- Aim of the task:
Lift out all lines below that contain "picture".

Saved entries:
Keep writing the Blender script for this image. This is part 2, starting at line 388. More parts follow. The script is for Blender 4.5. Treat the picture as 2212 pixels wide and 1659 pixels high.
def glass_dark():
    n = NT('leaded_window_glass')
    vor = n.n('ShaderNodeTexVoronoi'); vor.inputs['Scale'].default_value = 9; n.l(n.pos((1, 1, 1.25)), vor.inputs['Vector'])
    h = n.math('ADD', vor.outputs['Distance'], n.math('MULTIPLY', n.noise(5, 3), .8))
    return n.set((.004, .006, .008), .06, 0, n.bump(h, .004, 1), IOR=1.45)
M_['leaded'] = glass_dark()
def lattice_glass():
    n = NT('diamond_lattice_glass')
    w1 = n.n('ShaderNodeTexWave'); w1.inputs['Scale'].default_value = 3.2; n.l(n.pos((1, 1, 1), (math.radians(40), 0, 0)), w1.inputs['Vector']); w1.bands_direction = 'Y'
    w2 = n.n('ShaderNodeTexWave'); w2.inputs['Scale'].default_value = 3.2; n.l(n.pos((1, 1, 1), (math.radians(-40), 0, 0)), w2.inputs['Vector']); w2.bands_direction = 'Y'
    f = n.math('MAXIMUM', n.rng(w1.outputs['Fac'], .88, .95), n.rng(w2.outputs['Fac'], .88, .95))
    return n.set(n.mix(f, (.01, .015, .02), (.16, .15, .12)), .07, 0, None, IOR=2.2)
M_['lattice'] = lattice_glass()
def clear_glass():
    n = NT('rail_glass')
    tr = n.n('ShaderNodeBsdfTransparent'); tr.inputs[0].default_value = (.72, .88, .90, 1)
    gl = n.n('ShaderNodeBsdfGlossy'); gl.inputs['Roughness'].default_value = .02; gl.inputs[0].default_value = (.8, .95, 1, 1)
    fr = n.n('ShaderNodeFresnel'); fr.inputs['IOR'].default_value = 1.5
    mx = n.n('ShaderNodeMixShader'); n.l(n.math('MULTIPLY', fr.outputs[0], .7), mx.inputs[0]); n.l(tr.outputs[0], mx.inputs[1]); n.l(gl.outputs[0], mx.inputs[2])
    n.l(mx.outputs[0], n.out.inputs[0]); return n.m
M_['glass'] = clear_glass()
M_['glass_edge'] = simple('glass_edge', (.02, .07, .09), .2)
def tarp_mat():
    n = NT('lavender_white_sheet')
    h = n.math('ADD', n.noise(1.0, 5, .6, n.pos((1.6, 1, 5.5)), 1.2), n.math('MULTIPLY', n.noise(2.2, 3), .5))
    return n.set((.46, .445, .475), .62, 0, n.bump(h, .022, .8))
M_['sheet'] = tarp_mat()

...

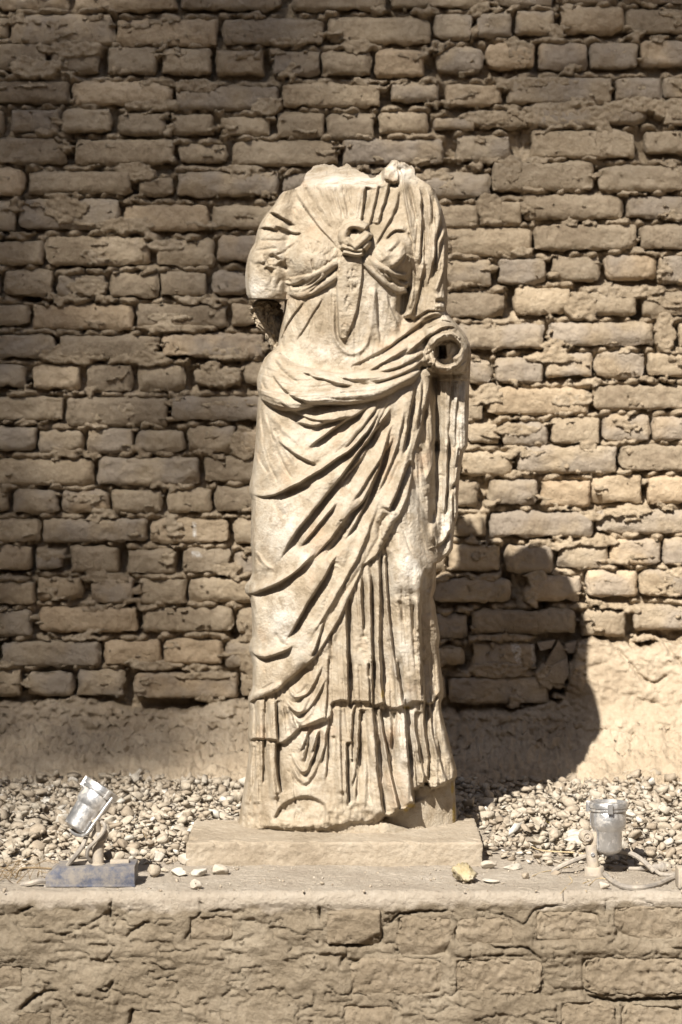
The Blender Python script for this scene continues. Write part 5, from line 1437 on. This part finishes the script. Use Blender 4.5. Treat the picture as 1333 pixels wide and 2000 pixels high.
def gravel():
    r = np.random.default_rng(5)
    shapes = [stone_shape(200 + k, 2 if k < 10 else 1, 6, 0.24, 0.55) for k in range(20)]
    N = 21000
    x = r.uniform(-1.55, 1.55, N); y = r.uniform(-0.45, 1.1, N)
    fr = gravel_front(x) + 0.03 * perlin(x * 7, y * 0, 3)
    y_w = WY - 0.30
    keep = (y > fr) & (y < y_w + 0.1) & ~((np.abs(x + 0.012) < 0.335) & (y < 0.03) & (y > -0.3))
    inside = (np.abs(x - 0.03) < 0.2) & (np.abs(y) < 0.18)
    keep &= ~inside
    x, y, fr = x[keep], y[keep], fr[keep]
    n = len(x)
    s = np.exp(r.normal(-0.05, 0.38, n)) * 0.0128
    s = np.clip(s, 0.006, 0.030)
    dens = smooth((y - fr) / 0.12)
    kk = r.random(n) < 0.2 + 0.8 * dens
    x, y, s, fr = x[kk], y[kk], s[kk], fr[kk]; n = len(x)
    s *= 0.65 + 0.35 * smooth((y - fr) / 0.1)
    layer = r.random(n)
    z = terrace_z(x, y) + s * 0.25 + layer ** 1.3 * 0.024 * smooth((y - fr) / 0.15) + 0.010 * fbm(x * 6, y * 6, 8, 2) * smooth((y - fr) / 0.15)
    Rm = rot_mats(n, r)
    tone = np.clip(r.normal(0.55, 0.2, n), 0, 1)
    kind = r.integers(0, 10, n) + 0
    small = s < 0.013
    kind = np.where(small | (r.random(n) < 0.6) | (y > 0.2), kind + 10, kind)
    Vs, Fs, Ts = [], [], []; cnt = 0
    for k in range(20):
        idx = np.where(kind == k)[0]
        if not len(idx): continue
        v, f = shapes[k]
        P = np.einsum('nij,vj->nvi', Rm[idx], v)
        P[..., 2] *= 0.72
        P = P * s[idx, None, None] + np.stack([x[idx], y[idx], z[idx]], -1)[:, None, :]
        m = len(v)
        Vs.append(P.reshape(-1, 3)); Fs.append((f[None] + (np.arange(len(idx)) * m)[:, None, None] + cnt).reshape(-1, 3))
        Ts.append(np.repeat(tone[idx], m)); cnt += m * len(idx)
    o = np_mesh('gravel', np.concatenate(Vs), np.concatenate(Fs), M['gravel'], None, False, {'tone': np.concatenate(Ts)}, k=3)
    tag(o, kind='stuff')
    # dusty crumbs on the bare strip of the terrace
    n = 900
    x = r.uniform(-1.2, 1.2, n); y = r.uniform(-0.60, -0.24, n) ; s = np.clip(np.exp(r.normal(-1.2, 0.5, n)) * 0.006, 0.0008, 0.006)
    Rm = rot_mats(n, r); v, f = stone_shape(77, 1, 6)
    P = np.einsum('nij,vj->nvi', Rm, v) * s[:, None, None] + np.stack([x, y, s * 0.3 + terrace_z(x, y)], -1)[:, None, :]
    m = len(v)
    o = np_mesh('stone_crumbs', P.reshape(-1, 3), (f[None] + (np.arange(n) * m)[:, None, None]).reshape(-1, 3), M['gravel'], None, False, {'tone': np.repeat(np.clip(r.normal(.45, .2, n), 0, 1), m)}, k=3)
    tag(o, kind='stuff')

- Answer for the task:
Keep writing the Blender script for this image. This is part 2, starting at line 388. More parts follow. The script is for Blender 4.5. Treat the picture as 2212 pixels wide and 1659 pixels high.
The Blender Python script for this scene continues. Write part 5, from line 1437 on. This part finishes the script. Use Blender 4.5. Treat the picture as 1333 pixels wide and 2000 pixels high.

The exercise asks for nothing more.